U-46 student path choice timing being discussed


By Seth Hancock
  Students getting ready to enter high school in School District U-46 may need to decide on their career pathway in the near future.
  Terri Lozier, assistant superintendent secondary schools instruction and equity, said at a Board of Education meeting in June that nothing’s “a done deal and things haven’t been decided,” but the district’s vision moving forward is for wall-to-wall academies in the district’s high schools by the 2019-20 school year.
  The plan for 2018-19 is rolling up the dual language program to high schools, introducing an International Baccalaureate program to Elgin High School and having middle school students complete career explorations. The following year the vision is that all high school students be enrolled in a career academy and following an educational pathway.
  “What are the career academies? I have no idea,” Lozier said. “What are the educational pathways? We don’t know yet.”
  Lozier added: “We don’t know because we haven’t really started exploring. We’re going to take all of next year and the year after so that we can plan for that…. We’re not closing things down, we’re merely exploring and looking for efficiencies.”
  “The elephant in the room is what happens with the current academies, and we can honestly say we don’t know because what we hope to do with the Alignment Collaborative for Education working side by side with the Citizens’ Advisory Council is to look at our current academy structures and, again as we move to a wall to wall academy structure, see if there are any areas where things are duplicated,” Lozier said.
  Board member Jeanette Ward asked Lozier to elaborate on what the wall-to-wall academy means compared to the current academy structure in the district.

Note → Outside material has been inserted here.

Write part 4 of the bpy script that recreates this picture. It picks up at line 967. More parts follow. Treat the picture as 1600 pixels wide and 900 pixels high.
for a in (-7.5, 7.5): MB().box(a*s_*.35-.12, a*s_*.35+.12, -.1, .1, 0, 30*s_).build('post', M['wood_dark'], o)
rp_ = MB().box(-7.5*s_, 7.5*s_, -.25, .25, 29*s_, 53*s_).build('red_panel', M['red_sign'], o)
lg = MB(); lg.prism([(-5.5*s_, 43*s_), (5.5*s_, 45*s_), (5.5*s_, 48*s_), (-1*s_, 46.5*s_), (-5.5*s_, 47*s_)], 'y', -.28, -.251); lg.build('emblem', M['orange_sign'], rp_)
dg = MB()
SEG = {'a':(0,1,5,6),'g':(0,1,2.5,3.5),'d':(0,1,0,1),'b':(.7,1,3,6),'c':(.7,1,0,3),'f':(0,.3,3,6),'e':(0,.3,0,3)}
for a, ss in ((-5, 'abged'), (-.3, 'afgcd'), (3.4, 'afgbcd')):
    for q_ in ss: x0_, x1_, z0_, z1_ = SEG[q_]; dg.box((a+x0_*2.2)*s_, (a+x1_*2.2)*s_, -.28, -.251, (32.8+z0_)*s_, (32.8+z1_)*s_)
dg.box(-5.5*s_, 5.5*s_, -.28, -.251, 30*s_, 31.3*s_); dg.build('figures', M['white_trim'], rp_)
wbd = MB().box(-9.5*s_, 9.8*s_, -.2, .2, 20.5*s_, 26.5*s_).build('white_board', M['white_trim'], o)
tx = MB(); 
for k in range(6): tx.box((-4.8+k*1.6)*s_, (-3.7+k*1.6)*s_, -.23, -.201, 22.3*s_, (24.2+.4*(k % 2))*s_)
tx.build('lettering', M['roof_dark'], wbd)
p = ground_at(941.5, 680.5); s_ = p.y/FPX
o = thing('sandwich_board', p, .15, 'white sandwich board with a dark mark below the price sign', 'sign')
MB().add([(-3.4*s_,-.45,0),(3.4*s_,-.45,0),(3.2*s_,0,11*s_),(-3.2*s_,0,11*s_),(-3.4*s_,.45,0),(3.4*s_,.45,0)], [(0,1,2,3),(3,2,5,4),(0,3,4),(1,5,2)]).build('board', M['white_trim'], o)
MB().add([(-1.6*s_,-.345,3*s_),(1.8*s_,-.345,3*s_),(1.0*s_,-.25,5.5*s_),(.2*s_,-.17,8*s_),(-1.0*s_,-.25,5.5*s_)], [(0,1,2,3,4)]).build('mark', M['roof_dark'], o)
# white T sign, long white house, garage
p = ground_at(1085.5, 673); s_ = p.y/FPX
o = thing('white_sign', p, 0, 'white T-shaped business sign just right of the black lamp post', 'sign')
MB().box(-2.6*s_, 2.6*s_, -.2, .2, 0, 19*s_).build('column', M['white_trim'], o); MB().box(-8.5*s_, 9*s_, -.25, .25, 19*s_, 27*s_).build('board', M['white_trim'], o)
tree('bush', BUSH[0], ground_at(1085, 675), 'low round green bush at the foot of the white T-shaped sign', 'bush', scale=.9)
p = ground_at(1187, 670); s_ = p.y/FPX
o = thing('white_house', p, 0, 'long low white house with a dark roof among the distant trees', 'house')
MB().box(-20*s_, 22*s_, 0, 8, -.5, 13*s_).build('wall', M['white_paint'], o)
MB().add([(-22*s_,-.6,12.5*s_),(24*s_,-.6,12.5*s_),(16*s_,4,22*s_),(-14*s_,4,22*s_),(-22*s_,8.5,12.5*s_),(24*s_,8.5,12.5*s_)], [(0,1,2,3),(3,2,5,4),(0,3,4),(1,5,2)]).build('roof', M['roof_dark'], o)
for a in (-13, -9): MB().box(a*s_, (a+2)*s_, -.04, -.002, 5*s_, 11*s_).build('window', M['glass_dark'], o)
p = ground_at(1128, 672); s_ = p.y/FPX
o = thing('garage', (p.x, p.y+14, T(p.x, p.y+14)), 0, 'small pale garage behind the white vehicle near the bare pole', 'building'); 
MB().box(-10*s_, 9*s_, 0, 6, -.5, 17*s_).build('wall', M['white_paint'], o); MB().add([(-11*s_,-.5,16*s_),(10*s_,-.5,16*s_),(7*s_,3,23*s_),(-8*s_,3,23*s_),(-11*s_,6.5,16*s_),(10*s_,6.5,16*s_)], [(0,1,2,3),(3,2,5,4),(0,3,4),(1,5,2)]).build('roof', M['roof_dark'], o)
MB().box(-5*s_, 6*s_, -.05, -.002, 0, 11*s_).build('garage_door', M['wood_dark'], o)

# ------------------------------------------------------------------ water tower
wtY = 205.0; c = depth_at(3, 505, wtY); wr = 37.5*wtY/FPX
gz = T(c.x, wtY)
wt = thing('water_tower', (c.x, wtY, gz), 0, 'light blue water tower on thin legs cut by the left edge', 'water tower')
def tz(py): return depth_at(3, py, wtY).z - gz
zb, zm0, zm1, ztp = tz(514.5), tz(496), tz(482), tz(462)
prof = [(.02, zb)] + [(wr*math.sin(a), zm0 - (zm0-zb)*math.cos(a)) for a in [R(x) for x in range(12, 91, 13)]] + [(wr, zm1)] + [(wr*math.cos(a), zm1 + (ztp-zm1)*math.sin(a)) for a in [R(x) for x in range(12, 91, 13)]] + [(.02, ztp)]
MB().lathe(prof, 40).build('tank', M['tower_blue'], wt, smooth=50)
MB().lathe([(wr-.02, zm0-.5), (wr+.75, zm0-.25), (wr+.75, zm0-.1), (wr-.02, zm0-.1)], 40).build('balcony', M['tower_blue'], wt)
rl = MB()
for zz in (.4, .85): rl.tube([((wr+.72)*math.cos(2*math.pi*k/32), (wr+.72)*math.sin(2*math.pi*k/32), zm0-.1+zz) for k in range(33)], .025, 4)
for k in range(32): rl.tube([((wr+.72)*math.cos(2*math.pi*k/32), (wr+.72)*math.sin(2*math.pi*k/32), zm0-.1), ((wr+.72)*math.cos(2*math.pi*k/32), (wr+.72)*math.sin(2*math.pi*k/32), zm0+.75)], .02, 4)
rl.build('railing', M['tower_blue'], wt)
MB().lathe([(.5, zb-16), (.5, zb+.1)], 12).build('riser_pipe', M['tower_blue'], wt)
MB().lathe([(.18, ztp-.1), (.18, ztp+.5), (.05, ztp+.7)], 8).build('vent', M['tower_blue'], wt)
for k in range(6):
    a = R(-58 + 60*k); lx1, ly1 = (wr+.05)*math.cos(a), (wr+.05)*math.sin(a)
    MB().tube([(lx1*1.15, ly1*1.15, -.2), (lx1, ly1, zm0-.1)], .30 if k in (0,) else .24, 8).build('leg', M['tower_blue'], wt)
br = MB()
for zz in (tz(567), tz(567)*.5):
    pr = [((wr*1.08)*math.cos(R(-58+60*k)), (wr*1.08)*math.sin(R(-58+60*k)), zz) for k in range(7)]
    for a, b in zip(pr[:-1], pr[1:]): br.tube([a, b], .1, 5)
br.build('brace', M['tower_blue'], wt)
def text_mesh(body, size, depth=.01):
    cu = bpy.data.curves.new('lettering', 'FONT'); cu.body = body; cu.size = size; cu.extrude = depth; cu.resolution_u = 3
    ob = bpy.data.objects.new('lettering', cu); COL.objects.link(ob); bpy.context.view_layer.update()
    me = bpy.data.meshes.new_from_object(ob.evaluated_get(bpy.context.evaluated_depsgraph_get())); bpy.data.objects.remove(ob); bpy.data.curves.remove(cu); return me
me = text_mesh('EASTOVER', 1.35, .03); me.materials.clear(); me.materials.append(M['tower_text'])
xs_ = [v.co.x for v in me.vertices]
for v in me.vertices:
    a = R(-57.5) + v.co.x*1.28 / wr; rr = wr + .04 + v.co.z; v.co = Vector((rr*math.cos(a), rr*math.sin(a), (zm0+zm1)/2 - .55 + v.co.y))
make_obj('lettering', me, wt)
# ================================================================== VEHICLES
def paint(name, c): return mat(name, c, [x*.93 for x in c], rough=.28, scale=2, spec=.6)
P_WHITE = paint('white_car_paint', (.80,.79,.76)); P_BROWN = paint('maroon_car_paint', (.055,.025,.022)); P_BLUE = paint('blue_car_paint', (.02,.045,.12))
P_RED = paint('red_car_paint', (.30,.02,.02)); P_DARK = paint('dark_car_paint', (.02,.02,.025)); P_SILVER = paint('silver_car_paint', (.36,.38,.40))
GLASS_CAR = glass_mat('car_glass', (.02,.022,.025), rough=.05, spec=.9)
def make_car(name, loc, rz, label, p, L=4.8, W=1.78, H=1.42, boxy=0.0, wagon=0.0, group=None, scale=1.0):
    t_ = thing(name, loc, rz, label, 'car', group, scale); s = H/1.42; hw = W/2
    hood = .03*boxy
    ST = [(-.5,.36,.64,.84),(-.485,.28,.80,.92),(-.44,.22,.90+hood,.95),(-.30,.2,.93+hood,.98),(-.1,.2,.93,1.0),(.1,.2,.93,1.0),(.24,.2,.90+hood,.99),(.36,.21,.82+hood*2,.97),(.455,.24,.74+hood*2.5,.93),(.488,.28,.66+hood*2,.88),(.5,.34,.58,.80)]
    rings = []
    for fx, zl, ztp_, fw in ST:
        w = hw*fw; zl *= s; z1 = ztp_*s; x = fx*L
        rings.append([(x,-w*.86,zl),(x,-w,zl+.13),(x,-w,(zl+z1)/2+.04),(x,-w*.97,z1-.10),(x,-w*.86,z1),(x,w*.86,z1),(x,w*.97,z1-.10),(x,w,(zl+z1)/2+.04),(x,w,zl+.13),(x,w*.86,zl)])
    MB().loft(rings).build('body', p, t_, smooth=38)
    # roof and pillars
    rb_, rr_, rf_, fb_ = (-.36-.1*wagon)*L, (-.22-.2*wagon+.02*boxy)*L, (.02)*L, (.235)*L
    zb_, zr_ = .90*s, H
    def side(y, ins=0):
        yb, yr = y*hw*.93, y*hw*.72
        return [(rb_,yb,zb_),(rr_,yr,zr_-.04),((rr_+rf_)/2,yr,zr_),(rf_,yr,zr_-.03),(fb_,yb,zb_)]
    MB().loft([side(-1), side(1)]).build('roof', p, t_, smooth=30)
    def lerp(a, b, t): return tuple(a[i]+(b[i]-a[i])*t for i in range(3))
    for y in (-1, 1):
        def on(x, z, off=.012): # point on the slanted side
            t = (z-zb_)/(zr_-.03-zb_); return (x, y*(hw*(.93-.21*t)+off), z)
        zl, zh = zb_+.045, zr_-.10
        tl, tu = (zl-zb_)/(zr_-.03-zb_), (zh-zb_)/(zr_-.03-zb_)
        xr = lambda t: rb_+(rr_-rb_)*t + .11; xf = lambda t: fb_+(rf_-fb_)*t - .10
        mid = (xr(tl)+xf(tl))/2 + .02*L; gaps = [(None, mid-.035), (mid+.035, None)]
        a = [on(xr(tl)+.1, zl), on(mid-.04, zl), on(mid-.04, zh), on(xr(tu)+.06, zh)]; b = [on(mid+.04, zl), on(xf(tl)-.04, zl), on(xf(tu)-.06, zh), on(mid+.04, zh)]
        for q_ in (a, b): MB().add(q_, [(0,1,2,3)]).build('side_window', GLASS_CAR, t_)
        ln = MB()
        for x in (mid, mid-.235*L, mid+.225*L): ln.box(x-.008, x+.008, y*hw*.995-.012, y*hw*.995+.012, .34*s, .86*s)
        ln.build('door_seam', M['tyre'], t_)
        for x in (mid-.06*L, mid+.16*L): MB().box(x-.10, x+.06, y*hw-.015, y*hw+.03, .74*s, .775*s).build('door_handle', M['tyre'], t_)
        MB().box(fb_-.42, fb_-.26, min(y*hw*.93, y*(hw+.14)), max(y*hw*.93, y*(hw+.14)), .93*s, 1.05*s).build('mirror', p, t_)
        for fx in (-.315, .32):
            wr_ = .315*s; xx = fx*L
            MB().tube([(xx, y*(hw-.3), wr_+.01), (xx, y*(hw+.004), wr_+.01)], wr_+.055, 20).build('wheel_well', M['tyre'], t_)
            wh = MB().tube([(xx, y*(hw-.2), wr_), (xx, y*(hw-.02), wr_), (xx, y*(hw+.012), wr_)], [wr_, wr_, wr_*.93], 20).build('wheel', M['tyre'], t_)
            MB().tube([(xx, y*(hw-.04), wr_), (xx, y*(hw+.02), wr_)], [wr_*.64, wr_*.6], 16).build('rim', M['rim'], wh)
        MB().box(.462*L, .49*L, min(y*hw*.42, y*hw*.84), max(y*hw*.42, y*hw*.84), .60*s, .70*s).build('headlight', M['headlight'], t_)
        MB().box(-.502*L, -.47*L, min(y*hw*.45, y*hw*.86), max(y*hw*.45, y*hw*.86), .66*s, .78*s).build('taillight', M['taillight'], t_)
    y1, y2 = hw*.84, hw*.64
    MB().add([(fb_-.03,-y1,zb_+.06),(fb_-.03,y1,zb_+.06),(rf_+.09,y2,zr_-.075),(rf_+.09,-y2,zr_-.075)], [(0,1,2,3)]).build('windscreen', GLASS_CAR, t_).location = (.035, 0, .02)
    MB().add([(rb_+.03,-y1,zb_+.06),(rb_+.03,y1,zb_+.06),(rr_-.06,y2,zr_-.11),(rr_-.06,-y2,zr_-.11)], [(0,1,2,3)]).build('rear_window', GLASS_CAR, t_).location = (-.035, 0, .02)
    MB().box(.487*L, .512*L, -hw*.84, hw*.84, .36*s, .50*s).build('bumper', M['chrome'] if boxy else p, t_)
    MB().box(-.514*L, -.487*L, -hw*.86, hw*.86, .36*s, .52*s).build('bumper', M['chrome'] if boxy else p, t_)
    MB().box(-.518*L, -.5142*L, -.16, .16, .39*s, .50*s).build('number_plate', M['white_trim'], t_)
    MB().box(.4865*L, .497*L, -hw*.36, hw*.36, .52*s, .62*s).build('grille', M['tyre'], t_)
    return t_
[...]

  Currently, Lozier said, the academies are selective as students have to go through an application process, but “what we would propose is that every single student entering high school would choose a set, or one or two career academies.”
  The idea of pushing students towards career paths at that age did receive some pushback from some members of the public who spoke during public comments.
  Casey Pearce, a Bartlett High School student and the board’s student advisor, said: “I’m a junior, I still don’t know what I want to be when I grow up.”
  “I think it’s difficult to imagine having to require freshmen in high school to have to pick a course that they have to stick to,” said Pearce who asked if students would be stuck in one career pathway.
  “We would not lock anybody in and say ‘so long, this is where you’re stuck,’” said Lozier, but “we would have to try to figure out some kind of a bridging program.”
  Pearce also asked how this would affect a student’s ability to choose electives.
  “We would lay out several different plans that would allow students to look and see what would fit them best,” said Lozier who added: “You can’t do everything, and sometimes a difficult choice would have to be made. But we would at least lay out opportunities to show these are the choices that you can have.”
  Board member Traci Ellis asked about special education students within this vision and said: “I can imagine that not all of them can be reasonably expected to matriculate through one of the pathways or academies.”
  Lozier responded: “Our expectation is that they would go through a career academy because even our special education students, when they graduate from high school, have the opportunity to go to a trade school or go to college. Some of them go straight out into the workforce.”
  Board member Melissa Owens suggested the district needs to hire more staff saying “it’s really concerning to me that we don’t have the staffing needed at the middle school level” to provide the career exploration.
  The discussion on the vision came during a larger presentation on college and career readiness.
  Kinasha Brown, coordinator for Career and Technical Education (CTE), said that audits on 12 high school CTE programs had been completed and “our CTE programs had never had an outside, independent review.”
  “We really needed, within our district, to define what we meant by college and career readiness,” Brown said was one of the issues identified from the audit.
  According to the presentation, U-46 defines college and career readiness as students following rigorous course work, possessing the “skills or habits of mind that enable them to apply their knowledge in a range of situations,” the ability to take entry level college courses post graduation without needing remedial classes and have opportunities for career exploration.
  One of the district’s goals on student achievement is an increase in the percentage of students who are college and career ready. According to the Illinois State Board of Education report card, only 39 percent of U-46 students are college and career ready compared to the state average of 46 percent.
  Lozier said that two high schools are below, one tied, with the state average of 84 percent of freshmen on track, two are below the state average of 86 percent graduation rate and all five high schools have a higher percentage than the state average of 49 percent for students needing to take remedial courses once they enter college. The district’s overall percentage of students needing remedial courses is 58 percent.
  According to collegeatlas.org, 75 percent of college students needing remedial classes “never do graduate from college” Lozier said.
  Brown said another thing identified from the CTE audit was the need for the district to “intentionally emphasize all postsecondary options, not just four-year colleges.”
  “I really like the idea of giving students that choice, especially since not every student has to go to college because that might be de-motivating to certain students who have different career goals than attending college,” said Ward who added: “Making a pathway for students to go with something that inspires them, I think that is a great idea.”